I would like to point out two things continuing to capture my interest. One is the current relatively low volume in COMEX silver paper trading. Barring some big surprises in coming COT reports, it's hard to radically alter the basic structure in existing positions on low volume. Therefore, the big concentrated silver short position will remain intact unless it is delivered against or bought back in COMEX trading. To be fair, long positions also can't be radically altered on low volume. But here the advantage looks to be with the longs to my way of thinking. Even if the commercial crooks succeed in slamming the price again, that price drop should only be temporary. But let me emphasize that I'm not expecting such a sell-off. In the long run, the odds are against the shorts, as the longs would appear to be in much better shape to wait out the passage of time. If I were a short, I don't know how I would sleep.
The other thing I've been focused on is the heavy turnover, or high volume of COMEX silver warehouse movements.
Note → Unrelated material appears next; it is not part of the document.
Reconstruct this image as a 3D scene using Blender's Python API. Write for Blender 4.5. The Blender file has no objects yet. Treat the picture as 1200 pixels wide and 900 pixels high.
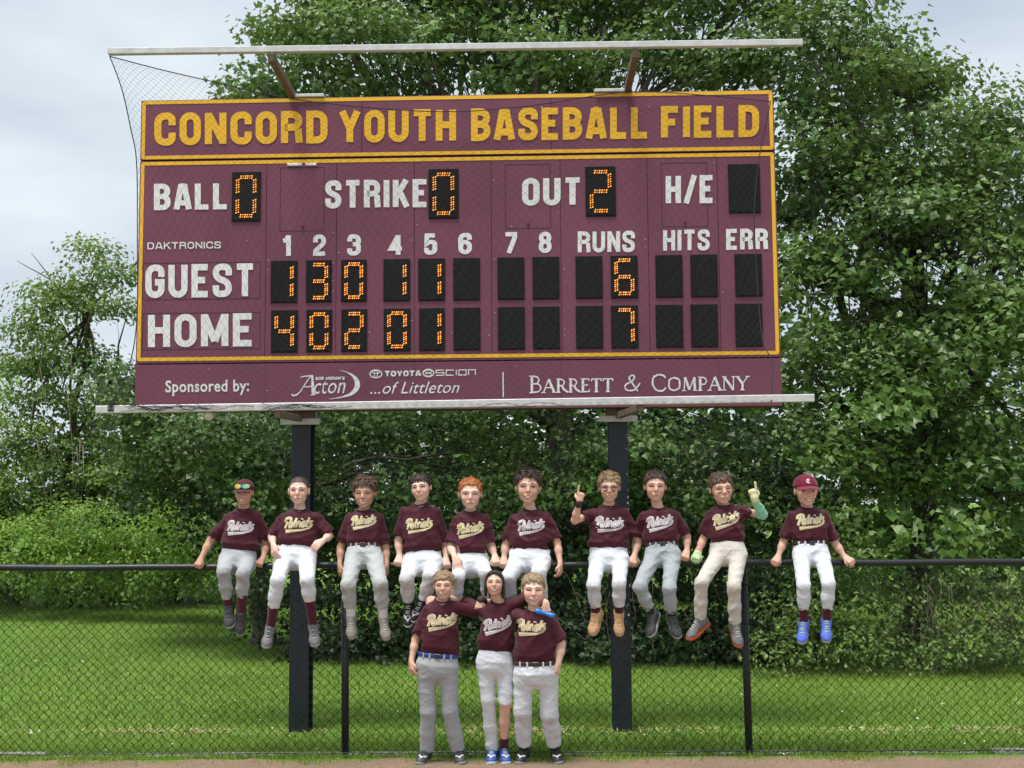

The movement, both in and out, of silver inventories has been nothing short of frantic for the past few weeks and months, even though overall inventory levels have remained fairly stable. In my mind this confirms that the silver on deposit at the COMEX is not available for sale and new stuff must be brought in to satisfy the demands of those seeking to remove COMEX silver. The turnover has been averaging close to 25% or more of all the silver produced daily in the world. In my experience, that's unprecedented. This silver turnover is in sharp contrast to the movement of COMEX gold or copper inventories. It tells me that the wholesale silver market is as tight as a drum.
Whether we blast off from here or are forced to suffer one more sell-off will be known soon. What we know already is that the best approach at this point is to hold on tightly to existing positions. We are still set up for much greater potential advances than we are for price declines. In other words, the risk/reward ratio for silver is favorable. That's the first thing to consider in any investment.